At the core of the Azipod® M product line are the latest 4^th generation permanent magnet (PM) motors developed by ABB. These motors are structurally as sound as the well-proven Azipod® C and Azipod® D series PM motors, but are optimized further with today’s mass-computing capacity and evolutionary algorithms to a) maximize electrical efficiency and b) minimize the use of expensive rare-earth elements needed to build strong permanent magnets. For the ship owner this means that Azipod® M with 4^th generation PM motor will have extremely high electrical efficiency, typically 98 percent, at a competitive price.

The Azipod® M series features additional technical solutions that provide benefits for ferry and RoPax owners and operators. These include:

Low onboard height. The Azipod® M unit, including its auxiliary units, have been designed for low onboard height to allow placement under the car deck of RoPax vessels, ensuring more intact loading and unloading, as well as enabling the maximum number of lanemeters.

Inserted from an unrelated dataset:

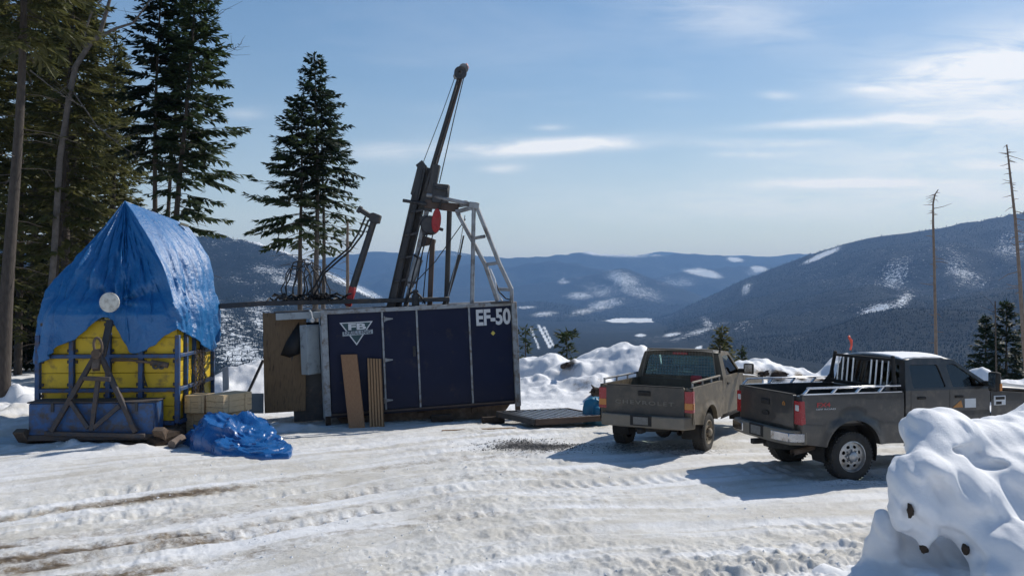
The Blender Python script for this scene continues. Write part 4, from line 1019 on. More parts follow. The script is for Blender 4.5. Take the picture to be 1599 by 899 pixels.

Tailorability. The strut height of the underwater propulsion module can be selected for each project to achieve the best possible propeller diameter, efficiency, and tip clearance. The location of auxiliary units on board (in the pod room) is easily adjustable in order to get the best fit for tight aft-ship designs.
Simplicity. Designed to be as simple as possible, ensuring robustness, reliability and easy maintenance for the crew, with all the active auxiliary components easily accessible in the pod room.